Con riferimento al carattere abusivo della condotta, la giurisprudenza ne ha riconosciuto un significato ampio, comprensivo non soltanto della condotta posta in essere in violazione di leggi statali o regionali, ancorché non strettamente pertinenti al settore ambientale, ma anche di prescrizioni amministrative (cfr. Cass. Pen., Sez. III, 3 novembre 2016, n. 46170, a proposito del delitto di inquinamento ambientale).
Il primo evento (1) di disastro tipizzato dal legislatore consiste nell'alterazione dell'equilibrio dell'ecosistema di carattere "irreversibile" (c.d. irreversibilità assoluta). Il secondo evento (2) alternativo richiede, invece, che l'alterazione all'ecosistema comporti un'eliminazione particolarmente onerosa e conseguibile solo con provvedimenti eccezionali (c.d. irreversibilità relativa). Si deve trattare di pregiudizi all'ambiente evidentemente maggiori rispetto alla "compromissione o deterioramento significativi e misurabili", i quali integrano la meno grave fattispecie di inquinamento ambientale. Il carattere di irreversibilità (ipotesi sub 1) dev'essere valutato prognosticamente sulla base della capacità o meno della natura di resistere e di auto-rigenerarsi rispetto alle alterazioni sostenute. In dottrina si sostiene, peraltro, che tra le alterazioni irreversibili rientrino altresì quelle alterazioni che, ancorché reversibili, necessitino per il ritorno allo status quo ante di un ciclo temporale eccessivamente ampio. L'eccessiva onerosità dell'ipotesi sub 2 dev'essere valutata oggettivamente (non, quindi, sulla base delle capacità economiche del soggetto responsabile), mentre per provvedimenti eccezionali s'intendono quelle misure straordinarie (ad esempio finanziamenti statali ad hoc) e non i provvedimenti dell'ordinario procedimento di bonifica.
Le prime due ipotesi prescindono dalla portata distruttivo-offensiva, mentre il terzo evento tipizzato (3) - forse il più delicato - presuppone l'offesa alla pubblica incolumità "in ragione della rilevanza del fatto per l'estensione della compromissione o dei suoi effetti lesivi, ovvero per il numero delle persone offese o esposte al pericolo". Tuttavia, la giurisprudenza ha precisato che, per integrare il terzo tipo di disastro tipizzato, dev'esservi prima di tutto una condotta incidente sull'ambiente, rispetto alla quale l'offesa alla pubblica incolumità rappresenta una conseguenza (Cass.

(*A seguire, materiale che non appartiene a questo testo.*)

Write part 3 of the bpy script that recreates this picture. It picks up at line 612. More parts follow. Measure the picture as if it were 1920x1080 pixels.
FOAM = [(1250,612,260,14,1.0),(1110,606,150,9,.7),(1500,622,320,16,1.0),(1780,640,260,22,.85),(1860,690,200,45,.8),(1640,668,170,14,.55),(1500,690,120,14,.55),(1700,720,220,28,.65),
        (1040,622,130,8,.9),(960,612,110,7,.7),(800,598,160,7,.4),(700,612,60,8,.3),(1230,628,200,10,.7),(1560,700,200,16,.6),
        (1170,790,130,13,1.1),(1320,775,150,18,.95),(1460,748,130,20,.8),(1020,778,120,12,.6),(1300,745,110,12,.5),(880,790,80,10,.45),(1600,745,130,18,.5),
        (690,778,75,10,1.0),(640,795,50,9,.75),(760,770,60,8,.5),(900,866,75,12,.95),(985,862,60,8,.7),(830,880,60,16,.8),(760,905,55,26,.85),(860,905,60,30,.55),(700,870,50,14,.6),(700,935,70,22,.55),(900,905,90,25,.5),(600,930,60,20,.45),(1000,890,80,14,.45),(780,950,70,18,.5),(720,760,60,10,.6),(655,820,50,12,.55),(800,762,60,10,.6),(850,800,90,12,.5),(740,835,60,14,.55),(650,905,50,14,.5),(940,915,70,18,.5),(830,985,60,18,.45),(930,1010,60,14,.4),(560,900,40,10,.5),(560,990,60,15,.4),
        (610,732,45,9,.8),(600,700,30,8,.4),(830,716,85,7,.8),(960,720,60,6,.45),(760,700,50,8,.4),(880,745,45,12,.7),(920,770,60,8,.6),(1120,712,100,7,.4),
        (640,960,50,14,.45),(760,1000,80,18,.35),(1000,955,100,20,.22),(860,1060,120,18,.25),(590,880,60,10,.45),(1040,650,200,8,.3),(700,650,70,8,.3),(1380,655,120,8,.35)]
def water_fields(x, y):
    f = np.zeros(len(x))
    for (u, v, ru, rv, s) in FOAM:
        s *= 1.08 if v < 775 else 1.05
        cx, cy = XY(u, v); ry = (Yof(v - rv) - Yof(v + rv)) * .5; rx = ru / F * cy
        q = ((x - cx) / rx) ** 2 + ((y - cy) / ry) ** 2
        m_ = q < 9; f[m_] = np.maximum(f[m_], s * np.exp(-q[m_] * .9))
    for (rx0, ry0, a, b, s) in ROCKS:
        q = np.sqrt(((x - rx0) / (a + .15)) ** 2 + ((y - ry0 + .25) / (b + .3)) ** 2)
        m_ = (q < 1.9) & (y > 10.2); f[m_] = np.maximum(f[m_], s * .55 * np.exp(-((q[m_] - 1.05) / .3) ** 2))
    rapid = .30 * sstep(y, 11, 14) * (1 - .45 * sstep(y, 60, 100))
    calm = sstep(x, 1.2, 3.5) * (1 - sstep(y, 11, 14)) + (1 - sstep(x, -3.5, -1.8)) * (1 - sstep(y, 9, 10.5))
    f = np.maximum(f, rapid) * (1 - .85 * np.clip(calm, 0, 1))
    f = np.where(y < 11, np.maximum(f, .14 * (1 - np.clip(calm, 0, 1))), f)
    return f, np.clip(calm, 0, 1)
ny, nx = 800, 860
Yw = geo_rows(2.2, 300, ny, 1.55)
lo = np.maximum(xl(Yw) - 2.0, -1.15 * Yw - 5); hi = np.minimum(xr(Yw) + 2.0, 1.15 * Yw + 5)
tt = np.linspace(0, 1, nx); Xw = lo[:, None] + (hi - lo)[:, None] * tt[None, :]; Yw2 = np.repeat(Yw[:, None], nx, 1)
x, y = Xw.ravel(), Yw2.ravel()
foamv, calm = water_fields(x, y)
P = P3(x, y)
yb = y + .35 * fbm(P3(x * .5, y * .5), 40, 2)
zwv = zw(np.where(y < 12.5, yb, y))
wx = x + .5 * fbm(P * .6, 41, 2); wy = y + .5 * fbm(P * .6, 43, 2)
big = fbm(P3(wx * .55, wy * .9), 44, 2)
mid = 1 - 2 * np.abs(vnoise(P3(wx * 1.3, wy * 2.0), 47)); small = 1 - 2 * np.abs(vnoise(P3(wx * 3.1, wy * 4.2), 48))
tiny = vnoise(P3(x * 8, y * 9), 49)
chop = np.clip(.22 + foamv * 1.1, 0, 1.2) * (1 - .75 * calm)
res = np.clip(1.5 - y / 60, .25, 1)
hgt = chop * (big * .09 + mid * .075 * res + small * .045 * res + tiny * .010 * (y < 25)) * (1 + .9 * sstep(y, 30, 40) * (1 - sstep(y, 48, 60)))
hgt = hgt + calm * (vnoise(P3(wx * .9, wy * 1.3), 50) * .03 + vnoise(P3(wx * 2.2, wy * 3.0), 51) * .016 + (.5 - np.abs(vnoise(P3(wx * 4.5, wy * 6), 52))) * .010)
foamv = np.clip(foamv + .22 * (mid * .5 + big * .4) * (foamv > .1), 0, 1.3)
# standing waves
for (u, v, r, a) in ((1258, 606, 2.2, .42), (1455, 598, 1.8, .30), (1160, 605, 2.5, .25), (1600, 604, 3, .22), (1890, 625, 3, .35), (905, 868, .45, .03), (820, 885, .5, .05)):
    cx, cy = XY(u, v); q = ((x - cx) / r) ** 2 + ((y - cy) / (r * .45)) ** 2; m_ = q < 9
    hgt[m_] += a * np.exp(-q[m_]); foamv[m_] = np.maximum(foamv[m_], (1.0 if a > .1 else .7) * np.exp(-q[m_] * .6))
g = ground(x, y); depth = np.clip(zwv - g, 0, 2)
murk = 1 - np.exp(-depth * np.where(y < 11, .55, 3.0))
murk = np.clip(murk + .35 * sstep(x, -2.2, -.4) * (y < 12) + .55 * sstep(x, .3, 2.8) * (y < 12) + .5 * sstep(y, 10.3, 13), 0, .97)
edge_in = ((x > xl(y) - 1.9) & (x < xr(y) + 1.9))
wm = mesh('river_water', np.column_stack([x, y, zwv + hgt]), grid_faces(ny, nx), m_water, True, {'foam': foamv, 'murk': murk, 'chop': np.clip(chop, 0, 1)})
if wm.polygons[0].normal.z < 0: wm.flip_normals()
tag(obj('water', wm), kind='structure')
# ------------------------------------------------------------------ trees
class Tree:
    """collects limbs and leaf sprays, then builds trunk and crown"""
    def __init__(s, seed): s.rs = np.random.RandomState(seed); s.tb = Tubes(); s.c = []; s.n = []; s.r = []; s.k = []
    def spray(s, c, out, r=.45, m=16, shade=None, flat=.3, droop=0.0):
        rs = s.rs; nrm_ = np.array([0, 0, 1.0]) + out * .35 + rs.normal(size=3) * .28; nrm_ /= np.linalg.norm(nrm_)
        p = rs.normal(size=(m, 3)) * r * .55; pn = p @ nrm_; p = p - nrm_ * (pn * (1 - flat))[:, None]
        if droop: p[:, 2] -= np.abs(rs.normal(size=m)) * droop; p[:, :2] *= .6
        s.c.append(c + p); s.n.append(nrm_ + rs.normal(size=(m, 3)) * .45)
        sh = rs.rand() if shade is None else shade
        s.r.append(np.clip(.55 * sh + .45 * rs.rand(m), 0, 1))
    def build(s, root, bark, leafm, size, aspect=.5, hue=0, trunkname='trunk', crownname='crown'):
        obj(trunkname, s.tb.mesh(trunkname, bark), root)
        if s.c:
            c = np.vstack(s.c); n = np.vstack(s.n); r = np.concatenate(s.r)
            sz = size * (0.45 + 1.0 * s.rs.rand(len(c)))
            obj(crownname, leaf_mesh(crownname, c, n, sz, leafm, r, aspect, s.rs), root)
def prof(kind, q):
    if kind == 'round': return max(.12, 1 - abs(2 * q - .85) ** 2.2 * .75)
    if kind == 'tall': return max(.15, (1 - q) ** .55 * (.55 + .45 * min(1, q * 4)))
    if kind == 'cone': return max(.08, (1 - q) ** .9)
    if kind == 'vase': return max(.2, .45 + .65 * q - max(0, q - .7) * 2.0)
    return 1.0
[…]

Pen, Sez. III, 3 luglio 2018, n. 29901).

Il complicato rapporto tra le fattispecie di disastro ambientale e disastro innominato.
L'art. 452 quater c.p. si apre con l'inciso "fuori dai casi previsti dall'art. 434". Tale clausola potrebbe apparentemente far ritenere risolto in nuce qualsiasi problema di concorso tra le due fattispecie in esame, invece, proprio alla luce del terzo evento di danno tipizzato (l'offesa alla pubblica incolumità), essa complica non poco la vita all'interprete.
Infatti, ritenendo la clausola quale espressione del principio di sussidiarietà, si dovrebbe dire che essa opera quando ricorrono sia gli elementi costitutivi del disastro innominato, sia quelli del disastro ambientale: in questi casi dovrebbe applicarsi sempre la prima fattispecie. Se così fosse, tuttavia, la clausola di sussidiarietà determinerebbe l'applicazione di una fattispecie meno grave con effetti del tutto anomali: allorquando la condotta che incide sull'ambiente produce l'offesa alla pubblica incolumità, si dovrebbe applicare sempre l'art. 434 c.p., che richiede proprio quale elemento della fattispecie l'offesa alla pubblica incolumità. L'art. 452 quater, invece, potrebbe trovare applicazione solo nelle prime due ipotesi di disastro tipizzate (sub 1 e 2) e, quindi, resterebbe parzialmente inapplicato.
Per evitare una siffatta situazione paradossale, gli interpreti hanno preferito attribuire alla clausola iniziale dell'art. 452 quater un significato tautologico: essa si applicherebbe solo laddove sussistono i presupposti del disastro innominato e non quelli del disastro ambientale. È, tuttavia, del tutto evidente che se non ricorrono gli elementi costitutivi del disastro ambientale, ma ricorrono i presupposti del disastro innominato, si debba applicare quest'ultimo. In ogni caso, la scelta di ritenere sostanzialmente inutile la clausola di apertura dell'art. 452 quater c.p. è stata altresì avvallata dalla giurisprudenza di legittimità (cfr. Cass. Pen, Sez. I, 29 dicembre 2017, n. 58023), che ha considerato anche l'intento del legislatore di salvaguardare i processi in corso.

Conclusione
In conclusione - e in attesa di ulteriori pronunce da parte della giurisprudenza di merito e di legittimità, atte a precisare ulteriormente la portata applicativa della nuova fattispecie - l'introduzione ad opera del legislatore del 2015 del delitto di disastro ambientale e, in generale, dei delitti contro l'ambiente, è stata senz'altro tanto opportuna, quanto necessaria.
Le nuove fattispecie, previste non solo in configurazione dolosa, ma anche colposa, per quanto non scevre da criticità, hanno indubbiamente colmato le lacune sostanziali di una tutela penale dell'ambiente che prima del 2015 si presentava come meramente accessoria alla disciplina amministrativa.